Païta a oeuvré comme metteur en scène pour des productions telles que Pour l’Amour de Shakespeare.; Veni, Vedi, Vive ; Le Miroir ; Du Studio au Théâtre ou encore SOS Liberté de W. Saroyan. Plus récemment, sa mise en scène de La Mouette de Tchekhov et Antigone de Jean Anouilh ont reçu un accueil extrêmement chaleureux au Théâtre des Grottes à Genève. Féru de poésie, il aime à mêler celle-ci avec la musique. C’est à plusieurs occasions qu’il a participé et mis en scène des spectacles de ce genre où, seul sur scène, il interprète les oeuvres de Baudelaire, Rimbaud, Verlaine, Burnat-Provins, Prévert, Pasolini, Lorca (et bien d’autres), accompagné par un instrument. En 2007, c’est avec Micheline Larpin et la pianiste Annalisa Stagliano qu’il présente à Genève et en France Les Merveilleux Nuages.
Depuis 2012, Païta entame une fructueuse collaboration avec le célèbre metteur en scène français Jean-Pierre Raffaëlli, avec qui il monte notamment un spectacle en hommage aux grands poètes suisses Roud, Cingria et Ramuz. Puis suivent Les Sonnets et Richard III de Shakespeare, dans une version adaptée de Carmelo Bene (2014) et le Requiem de Roud (2016). Sans tourner le dos au théâtre, il fait du cinéma et tourne en 2011 avec le réalisateur Jean-Luc Godard dans le film Adieu au langage, prix du Jury au Festival de Cannes en 2014 et Best Picture Awards aux USA.
En 2017, pour commémorer la mort du poète Charles Baudelaire, il a enregistré un disque intitulé Baudelaire, qui regroupe une vingtaine des plus célèbres poèmes de l’auteur. En avril 2017, il interprète ces poèmes dans un récital au Temple de la Fusterie à Genève. Suite au grand succès de ce récital, Païta a redonné ce même récital à Nyon et à Genève au mois de novembre 2017. Sa trilogie de La Mouette de Tchekov, Antigone d’Anouilh et La Maison de Bernarda Alba de Lorca emmène le public dans la passion du théâtre dans la chair, la tension vers la beauté, le combat contre l’injustice, la lutte pour la réalisation du désir chère à Alexandre
Païta.
En 2020 et 2021 : Paris Récital Baudelaire, Lisbonne Récital Baudelaire, festival d’Almada L’Origine du Monde de Ana Rocha, création mondiale, Genève L’Episode de la Vie d’un artiste, création de Jean-Pierre Raffaëlli, La Tempête de William Shakespeare et Noces de Sang de Lorca.
Thibaud de Montenach
« De la musique avant toute chose », fut mon diapason.

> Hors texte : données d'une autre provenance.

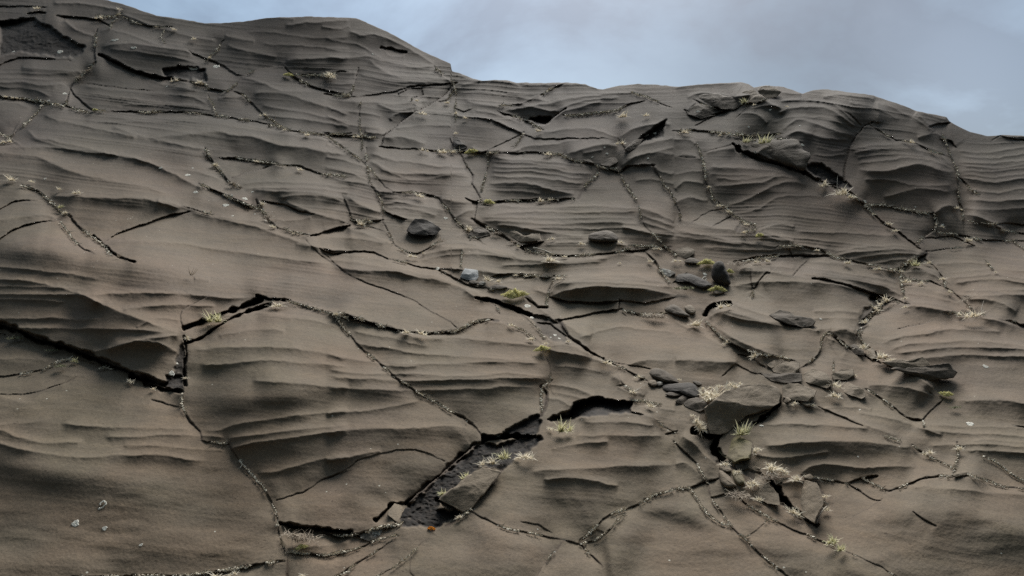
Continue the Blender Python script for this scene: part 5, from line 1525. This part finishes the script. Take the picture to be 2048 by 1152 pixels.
for ln in PLANTS.strip().splitlines():
    fr, *its = ln.split()
    for it in its:
        kind = 'straw'
        if it[-1] in CODE: kind = CODE[it[-1]]; it = it[:-1]
        x, y, wz = [float(q) for q in it.split(',')]
        u, v = loc(fr, x, y); wpx = wz / FR[fr][2] * (1.25 if kind in ('straw', 'green') else 1.12)
        vb = v + wpx * (0.16 if kind != 'moss' else 0.12)
        ds = [float(depth(u + a * wpx, vb + b)) for a in (-0.3, 0, 0.3) for b in (-2, 2)]
        yb = sorted(ds)[0] * (1 - 0.2 * wpx / F_PX)
        p = wpos(u, vb, yb)
        o = bpy.data.objects.new(NM[kind], RND.choice(PM[kind])); COL.objects.link(o)
        s_ = wpx * yb / F_PX
        o.location = p
        n = ground_normal(u, vb, 12)
        tilt = Vector((0, 0, 1)).lerp(n, 0.55 if kind != 'twig' else 0.1).normalized()
        q = tilt.to_track_quat('Z', 'Y').to_matrix().to_4x4() if False else Vector((0, 0, 1)).rotation_difference(tilt).to_matrix().to_4x4()
        ang = RND.uniform(-0.5, 0.5) + (math.pi if RND.random() < 0.5 else 0)
        if kind == 'twig': ang = 0
        o.rotation_euler = (q @ Matrix.Rotation(ang, 4, 'Z')).to_euler()
        o.scale = (s_, s_, s_ * RND.uniform(0.85, 1.15))
        size = 'tiny' if wpx < 17 else 'small' if wpx < 26 else 'broad' if wpx > 40 else ''
        a_, n_, c_ = KN[kind]
        o['category'] = c_
        o['group'] = {'straw': 'dry straw tufts in the cracks', 'green': 'greenish grass tufts in the cracks', 'brown': 'clumps of dead roots', 'grey': 'grey-green sprig patches', 'moss': 'moss cushions', 'twig': 'bare twigs on the rock'}[kind]
        register(o, u, v, (size + ' ' + a_).strip(), n_, n_ + 's')

# lichen crusts: thin raised discs lying on the rock
lm, N, L, b = new_mat('white_lichen')
tc = N.new('ShaderNodeTexCoord')
L.new(ramp(N, L, noise(N, L, tc.outputs['Object'], 3.5, 5, 0.7), [(0.3, (0.50, 0.47, 0.38)), (0.45, (0.80, 0.77, 0.67)), (0.75, (0.84, 0.81, 0.73))]), b.inputs['Base Color'])
def lichen_mesh(seed, ring=False):
    rr = random.Random(seed); NA = 26; bm = bmesh.new(); ph = [rr.uniform(0, 6.28) for _ in range(4)]
    rad = [0.5 * (0.82 + 0.13 * math.sin(2 * a + ph[0]) + 0.10 * math.sin(3 * a + ph[1]) + 0.06 * math.sin(7 * a + ph[2]) + rr.uniform(-0.04, 0.04)) for a in [i / NA * 6.283 for i in range(NA)]]
    rows = []
    inner = 0.55 if ring else 0.0
    for (s, z) in ((1.0, -0.04), (0.97, 0.03), (0.75, 0.055), (max(0.4, inner + 0.08), 0.05), (max(0.03, inner), 0.045 if not ring else -0.04)):
        rows.append([bm.verts.new((math.cos(i / NA * 6.283) * rad[i] * s, math.sin(i / NA * 6.283) * rad[i] * s, z * (1 + rr.uniform(-0.3, 0.3)))) for i in range(NA)])
    for r0_, r1_ in zip(rows[:-1], rows[1:]):
        for i in range(NA):
            j = (i + 1) % NA
            if ring and (i in (3, 4, 5, 6)): continue
            bm.faces.new((r0_[i], r0_[j], r1_[j], r1_[i]))
    if not ring: bm.faces.new(rows[-1])
    me = bpy.data.meshes.new('lichen'); bm.to_mesh(me); bm.free(); me.materials.append(lm); return me
LM = [lichen_mesh(i) for i in range(5)]; LR = lichen_mesh(9, True)
LICHENS = """
G 590,742,46r 435,850,46 603,878,28 812,973,20
H 1000,340,40 1225,883,9
A 662,232,36 810,138,14 372,540,26 770,276,30 1110,392,46 1245,385,40 258,1030,16 925,968,22 1080,1010,34 1110,968,14 960,498,12 280,580,16 345,608,20 1330,1135,26 78,298,18 345,300,40
D 1325,70,36 1127,42,26 990,1085,34 1410,80,34 1300,118,36 1453,40,16 1478,135,22 1340,178,14 1468,168,12 1530,205,16 1020,1028,14
E 645,482,34 695,192,24 1165,700,40 1192,765,30 1285,770,44 1325,866,24 1350,885,16 1300,878,14
I 503,286,18 540,235,26r 1070,195,12 1705,278,44 1060,465,10 1885,1022,10
F 845,685,14 1795,960,30 1545,147,20 1390,40,10 175,425,18
C 725,438,16 740,547,20 470,590,16 1100,873,22 140,355,22 555,345,14 430,443,12 360,467,10
B 275,312,16 1855,782,34 1900,768,26 1610,850,12 1625,885,16 1540,905,10 1860,912,14 1805,945,10
L 1045,745,110r 1060,665,70
"""
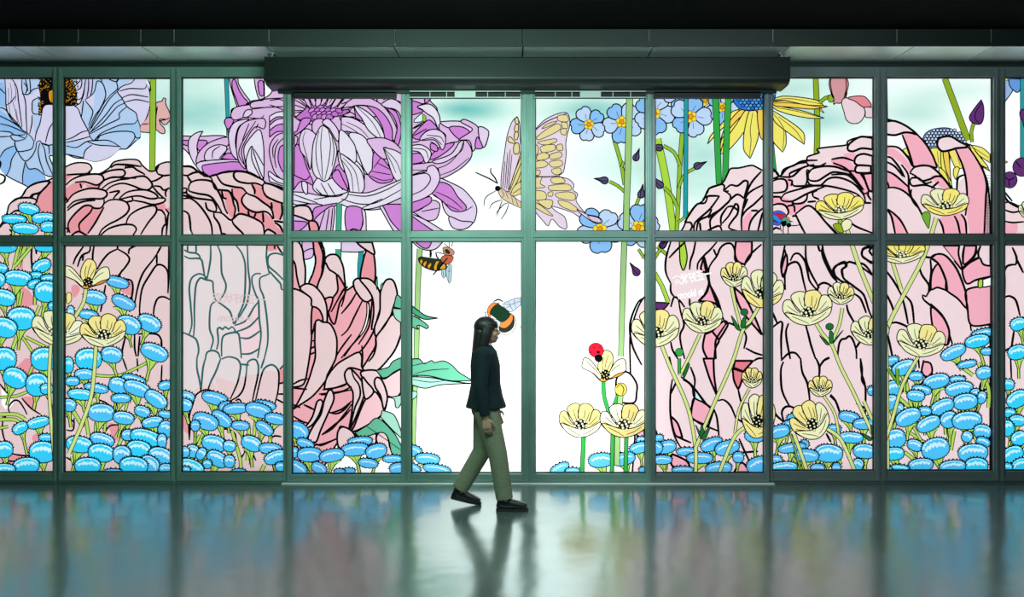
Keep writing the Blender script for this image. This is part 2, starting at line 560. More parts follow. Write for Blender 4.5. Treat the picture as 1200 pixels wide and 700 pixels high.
for k in range(16):
    blob('stamD', (238 + q.uniform(-5, 5)) / 5, 85 + q.uniform(175, 245) / 5, .7, .6, 0, 5)
S('stemL', "898,25 896,300 893,575", 6.2, 5.6)
L("862,35 880,70 885,110", .9)

# ---- teal stem, then purple chrysanthemum
M('printed_chrysanthemum'); O(200, 85); LW = 1.0
S('teal', "327,25 333,200 338,372", 4.2, 2.6)
F('chrM', "70,372! 170,375 260,370 330,378 345,420 360,470 400,515 300,520 200,540 150,545 110,480 70,440!")
F('chrD', "70,398! 110,402 105,430 70,420!")
F('chrD', "160,400 215,405 180,460 155,440")
F('chrL', "190,345! 165,390 155,440 160,480 150,545 125,510 105,450 110,390 150,355")
F('chrM', "150,530 165,470 230,410 335,380 335,430 280,425 240,450 215,510 180,520")
F('chrL', "205,515 210,460 270,425 330,440 290,510")
L("245,505 250,460 290,432"); L("285,505 340,445")
F('chrD', "295,505! 330,475 370,480 395,515!")
F('chrL', "150,545 170,525 280,512 400,513 400,528 290,530 200,545 185,560 210,610 170,575")
F('chrD', "190,545 290,530 400,527 460,578 380,575 250,600 212,610 185,562")
F('chrM', "345,35! 350,70 370,140 402,212 470,172! 430,120 400,70 395,35!")
F('chrD', "362,48 378,42 400,100 430,150 452,176 408,206 382,150 362,92")
F('chrM', "490,35! 500,100 520,158 548,152 548,35!")
F('chrD', "512,60 530,45 545,60 545,135 522,132")
O(0, 0, 1)
F('chrM', "263,143 266,138 271,137 272,128 286,125 294,119 308,116 318,109 320,99! 505,99! 504,117 512,127 516,143 540,142 543,140 560,149 572,153 571,165 567,173 558,173 552,180 551,187 538,199 516,209 505,225 490,235 471,240 440,246 420,245 396,239 374,241 344,239 334,222 308,213 292,200 280,189 272,178 268,165 268,155")
O(200, 85)
F('chrD', "318,280 335,265 372,278 340,332 322,312")
F('chrM', "355,240 380,205 470,190 480,215 430,262 375,280 355,262")
F('chrL', "425,262 440,225 470,218 478,240 450,262")
F('chrM', "470,180 545,158 668,150! 668,200! 560,205 480,212")
LS("""440,195 490,170 545,165
480,210 545,205
425,262 530,270 548,250
580,165 640,158 668,172
580,190 650,215 668,230""")
F('chrL', "340,400 345,340 380,290 460,275 400,320 380,400 390,470 405,520 360,480")
F('chrM', "385,430 400,330 450,285 548,272 548,330 495,320 440,400 415,470 440,565 400,520")
LS("""460,300 420,400
500,285 420,410 400,480 430,540
515,300 500,330""")
F('chrLL', "430,470 440,420 515,335 540,390 548,500 540,640 480,610 450,570")
F('chrLL', "445,555 445,500 475,432 490,480 520,570 545,640 480,610 450,575")
LS("""475,440 480,520 540,640
490,450 548,550""")
F('chrD', "580,260! 620,240 668,232! 668,345! 620,350 580,380!")
F('chrLL', "580,258! 620,235 668,228! 668,262! 620,262 580,292!")
F('chrL', "580,310! 620,278 668,268! 668,300! 620,310 580,342!")
F('chrM', "600,560 580,480 585,420 620,370 668,352! 668,440! 640,450 632,510 655,570 668,590! 668,640! 620,600")
F('chrD', "668,422! 640,440 630,510 650,570 668,592!")
LS("""620,560 610,500 622,430 668,378
602,500 600,440 630,392""")
F('chrLL', "575,580 620,610 668,632! 668,668! 580,640!")
L("575,605 620,640 668,655")
# heart of the flower (right of the mullion)
F('chrM', "725,110! 1210,110! 1210,260! 1040,260 980,250 900,300 790,300 725,260!")
F('chrL', "725,225! 780,225 822,240 815,265 725,255!")
LS("""725,240 770,232 815,248
725,160 770,185 820,225
725,190 780,210 818,232""")
F('chrDD', "735,268 790,212 832,150 880,172 940,190 1010,205 1052,230 990,255 940,262 880,282 820,285")
for row, (n, x0, x1, y) in enumerate(((5, 835, 1000, 205), (6, 830, 985, 225), (5, 840, 960, 245), (4, 850, 930, 262))):
    for k in range(n):
        u = x0 + (x1 - x0) * k / (n - 1)
        F('chrDs' if (k + row) % 2 else 'chrDD', f"{u-22},{y+8} {u-14},{y-12} {u+4},{y-18} {u+20},{y-6} {u+22},{y+10} {u},{y+14}", .8)
for s in ("725,125 790,190 820,215 800,180", "760,112 800,190 825,210 805,150", "800,112 838,200 850,180 830,112", "862,112 850,195 880,185 880,112",
          "912,112 878,190 905,180 935,112", "950,112 910,195 940,190 985,112", "1000,112 940,205 975,195 1030,112", "1060,112 975,208 1005,205 1090,125",
          "1120,118 1000,210 1040,215 1160,125"):
    F('chrM', s, .9)
LS("""1000,160 1060,145 1200,150
1010,225 1080,180 1200,190
1040,235 1090,195 1200,205""")
for s in ("840,112 845,170", "895,112 880,170", "970,115 930,180", "1045,118 985,185"):
    L(s, .7)
F('chrD', "740,345 770,275 820,270 812,300 760,350 725,372! 725,350!")
F('chrM', "830,300 850,275 885,272 905,290 880,330 850,370 832,345")
F('chrL', "888,292 920,270 960,305 985,350 978,405 930,330 905,310")
F('chrD', "725,440! 745,420 770,470 800,560 818,610 790,632 725,630!")
F('chrM', "725,370! 745,380 738,420 725,430!")
F('chrL', "752,400 770,345 800,330 830,345 852,370 838,420 830,480 818,570 790,500 762,460")
L("790,345 775,400 800,500 815,560", .7)
F('chrD', "945,620 985,540 1030,600 1040,690 985,668")
F('chrLL', "985,420 990,370 1015,338 1050,370 1085,440 1085,500 1050,490 1000,460")
F('chrD', "1150,400 1210,385! 1210,470! 1195,470")
F('chrLL', "1050,365 1110,360 1160,405 1195,470 1182,560 1165,600 1120,580 1085,510 1085,440")
F('chrLL', "985,455 1050,490 1110,540 1135,600 1125,680 1100,705 1060,650 1030,600 990,540")
LS("""1000,480 1060,560 1085,690
1000,500 1040,570 1070,660""", .7)
F('chrLL', "830,470 840,400 870,330 888,312 920,330 960,400 975,460 960,540 930,620 900,642 850,610 830,560")
LS("""888,320 880,420 885,520 892,635
870,345 852,430 858,540 885,625
925,340 937,420 927,520 903,632
945,380 958,460 945,550""", .8)
F('chrD', "1075,200! 1100,205 1145,290 1085,268!")
F('chrLL', "990,265 1050,262 1150,300 1205,362 1195,395 1100,360 1030,310")
L("1020,285 1120,350", .7)

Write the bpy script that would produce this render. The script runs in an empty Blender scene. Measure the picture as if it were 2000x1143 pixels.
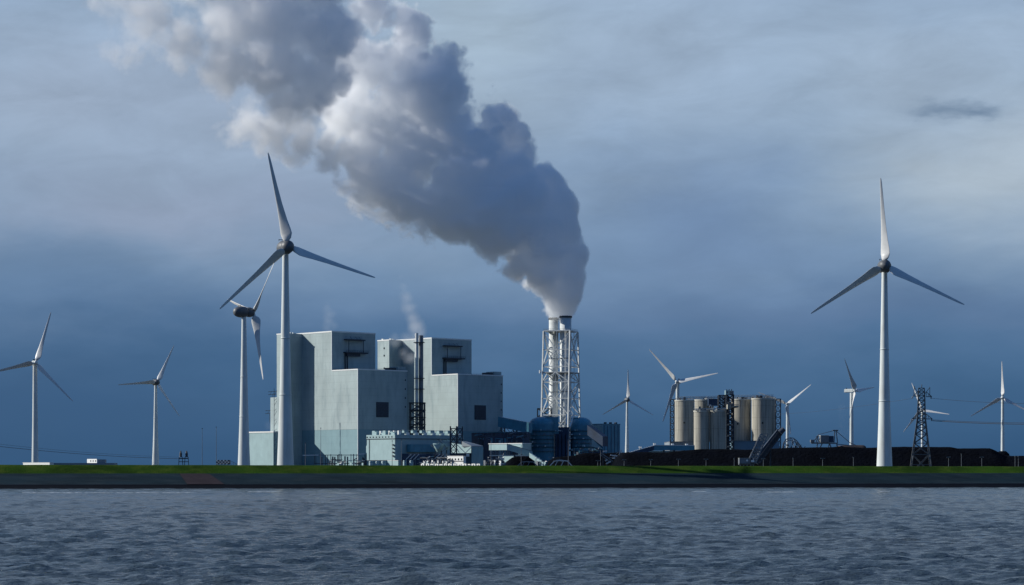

Il influença mon parcours en étant d’abord saxophoniste avant de devenir un joueur de « setar ».
Le théâtre, c’est la vie, mais la vie, c’est aussi du théâtre. Je ne l’ai donc pas choisi, c’est plutôt lui qui m’a choisi pour me permettre de monter sur scène. J’ai eu ainsi la chance de jouer dans des pièces aussi diverses et variées que la « Belle Vie » de Jean Anouilh, « Ce soir on improvise » de Pirandello, la « Cantatrice Chauve » de Ionesco ou encore le « Roi Lear » de Shakespeare sans oublier Alfred de Musset et Rousseau.
La poésie fut une autre révélation à travers l’ancienne troupe des Ormeaux. Elle m’amena à participer à des marathons orphiques à Genève, Paris et Bruxelles où j’ai pu lire des poètes contemporains tout comme aujourd’hui mes propres écrits. J’ai un diplôme d’interprétation au Conservatoire Populaire de Genève mais qu’importe l’image puisque « magie » est son anagramme, et qu’elle n’a pas encore dit son dernier mot.